Rekomendasi keempat soal Kebijakan Pengelolaan Perikanan Terukur. IOJI meminta sistem kontrak serta pelibatan penanaman modal asing (PMA) dan badan usaha asing dalam pemanfaatan sumberdaya ikan perlu dipertimbangkan kembali. Jika tujuannya menambah pendapatan negara dari pajak dan PNBP sektor perikanan, maka secara konstitusional mengoptimalkan peran BUMN Perikanan.

Meningkatkan kualitas data dan laporan pendaratan ikan. Memanfaatkan data dan verifikasi kebenaran materiil atas laporan tersebut. sehingga tidak ada ikan yang tidak dilaporkan (unreported).

baca juga : 2022, Sektor Kelautan dan Perikanan Ingin Berlari Cepat

 

Kapal-kapal ikan bersandar di Pelabuhan Perikanan Nizam Zachman, Muara Baru, Jakarta, 2016. Foto : shutterstock

 

Melakukan pertukaran data dengan Kementerian Keuangan dan koordinasi intensif untuk meningkatkan penerimaan pajak dan PNBP sektor perikanan.

Rencana diperbolehkannya PMA dan badan usaha asing memanfaatkan sumberdaya ikan harus diimbangi dengan kualitas dan intensifikasi pengawasan di WPPNRI. Indonesia belum mampu melakukan pengawasan terhadap kapal-kapal ikan di WPPNRI dengan optimal karena keterbatasan kemampuan operasional, jumlah armada patroli, serta belum ada koordinasi yang efektif antara lembaga penegak hukum laut,” kata Grace.
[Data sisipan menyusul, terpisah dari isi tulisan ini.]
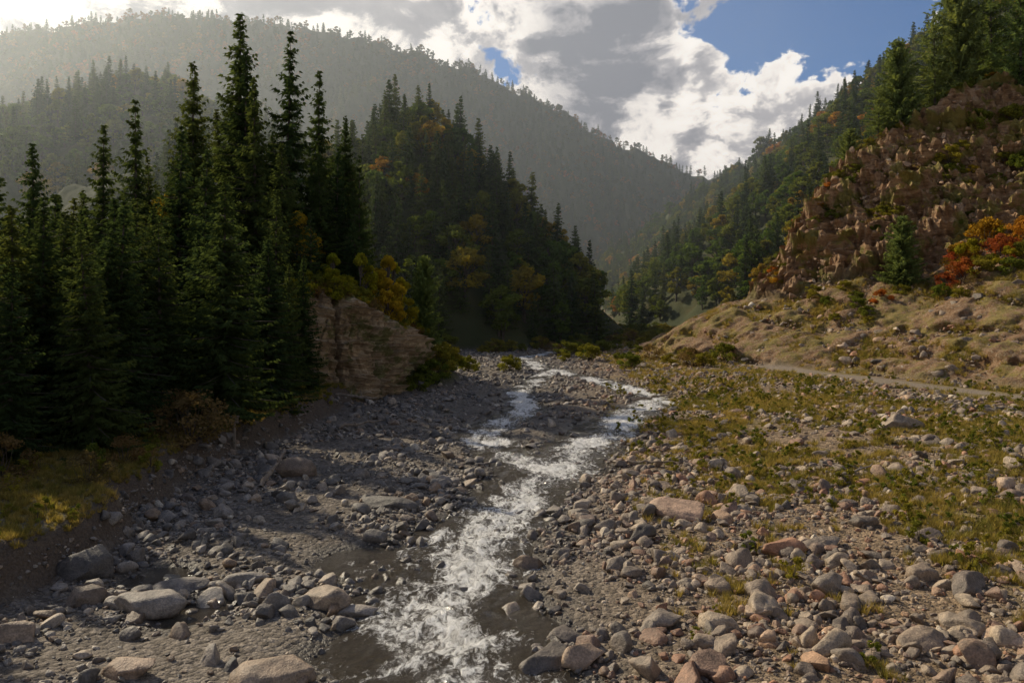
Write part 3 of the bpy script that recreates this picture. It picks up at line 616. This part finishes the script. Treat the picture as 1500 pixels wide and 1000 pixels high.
# ------------------------------------------------------------ world, sun
AZ=math.radians(-51); EL=math.radians(36)
sd=Vector((math.sin(AZ)*math.cos(EL),math.cos(AZ)*math.cos(EL),math.sin(EL)))
t=NT('World',True)
sky=t.n('ShaderNodeTexSky',sky_type='NISHITA'); sky.sun_disc=False; sky.sun_elevation=EL; sky.sun_rotation=AZ; sky.altitude=900
b1=t.n('ShaderNodeBackground'); t.set(b1.inputs[0],t.mix(1,sky.outputs[0],(.28,.58,.92),'MULTIPLY')); b1.inputs[1].default_value=.10
tc=t.n('ShaderNodeTexCoord'); G=tc.outputs['Generated']
wv=t.n('ShaderNodeVectorMath',operation='SCALE'); t.set(wv.inputs[0],t.vm('SUBTRACT',t.noise(G,7,5,.6,0,1),(.5,.5,.5))); wv.inputs['Scale'].default_value=.22
Gw=t.vm('NORMALIZE',t.vm('ADD',G,wv.outputs[0]),(0,0,0))
def blob(u,v,c0,c1):
    d=Vector((u,1,v)).normalized(); return t.sm(t.vm('DOT_PRODUCT',Gw,tuple(d)),math.cos(c1),math.cos(c0))
def sc(loc):
    mp=t.n('ShaderNodeMapping'); t.set(mp.inputs[0],G); mp.inputs['Scale'].default_value=(1,1,1.6); mp.inputs['Location'].default_value=loc; return mp.outputs[0]
L0=(.3,.1,.55); L1=(.3+.020,.1,.55-.032)
big=t.noise(sc(L0),4.0,3,.5,.2); fine=t.noise(sc(L0),11,12,.62,.35); fine2=t.noise(sc(L1),11,12,.62,.35); big2=t.noise(sc(L1),4.0,3,.5,.2)
def A(*a):
    r=a[0]
    for q in a[1:]: r=t.math('ADD',r,q)
    return r
def MU(a,b): return t.math('MULTIPLY',a,b)
den=A(MU(t.math('SUBTRACT',big,.5),1.1),MU(t.math('SUBTRACT',fine,.5),2.3),.38)
for (u,v,r0,r1,wt) in [(.36,.42,.0,.17,-.75),(.47,.37,.0,.10,-.5),(-.03,.312,.0,.05,-.36),(.245,.255,.0,.03,-.30),(.37,.23,.0,.10,.45),(.10,.28,.0,.14,.35),(.30,.20,.0,.10,.2),(-.35,.40,.1,.40,.4)]:
    den=A(den,MU(blob(u,v,r0,r1),wt))
# the cloud bank stands over the head of the valley; unseen cover overhead and behind is thinned to cut ambient light
gs=t.n('ShaderNodeSeparateXYZ'); t.set(gs.inputs[0],G)
den=A(den,MU(t.sm(gs.outputs[2],.45,.65),-.36),MU(t.sm(gs.outputs[1],.35,-.1),-.22))
cov=t.sm(den,0,.16)
relief=t.sm(A(MU(t.math('SUBTRACT',fine,fine2),1.0),MU(t.math('SUBTRACT',big,big2),1.3)),-.13,.13)
thick=t.sm(den,.10,.80)
shade=A(MU(thick,.48),MU(relief,.72),MU(t.math('SUBTRACT',.5,fine),1.2),-.13)
lit=t.math('MAXIMUM',blob(.37,.23,.03,.15),MU(blob(-.42,.42,.05,.42),.95))
dark=blob(.12,.31,.02,.17)
shade=A(shade,MU(lit,-.38),MU(dark,.26))
cc=t.ramp(shade,[(0,(1.0,.97,.92)),(.26,(.86,.82,.78)),(.56,(.43,.42,.44)),(1,(.18,.19,.23))])
b2=t.n('ShaderNodeBackground'); t.set(b2.inputs[0],cc); b2.inputs[1].default_value=1.10
mx=t.n('ShaderNodeMixShader'); t.set(mx.inputs[0],cov); t.set(mx.inputs[1],b1); t.set(mx.inputs[2],b2)
wo=t.n('ShaderNodeOutputWorld'); t.set(wo.inputs[0],mx)
sl=bpy.data.lights.new('sun','SUN'); sl.energy=5; sl.angle=math.radians(.6); sl.color=(1,.89,.68)
so=bpy.data.objects.new('sun',sl); ROOT.objects.link(so); so.rotation_euler=(-sd).to_track_quat('-Z','Y').to_euler()

# ------------------------------------------------------------ camera
cd=bpy.data.cameras.new('camera'); cd.lens=28; cd.sensor_width=36; cd.shift_y=-.04; cd.clip_end=6000; cd.clip_start=.1
co=bpy.data.objects.new('camera',cd); ROOT.objects.link(co); co.location=(0,0,8); co.rotation_euler=(math.pi/2,0,0); S.camera=co
S.view_settings.view_transform='Standard'; S.view_settings.look='None'; S.view_settings.exposure=0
Terakhir, IOJI merekomendasikan perlindungan dan pemberdayaan nelayan kecil. Terutama meningkatkan perlindungan dan pemberdayaan nelayan kecil. Hal sangat penting adalah penyediaan modal dan sarana prasarana yang dibutuhkan. Perlu dipertimbangkan pemberian kewenangan pengawasan kepada DKP kabupaten/kota. Peran kelompok masyarakat pengawas (Pokmaswas) terutama di wilayah kepulauan, perlu ditingkatkan Pemerintah bersama masyarakat sipil dan perguruan tinggi.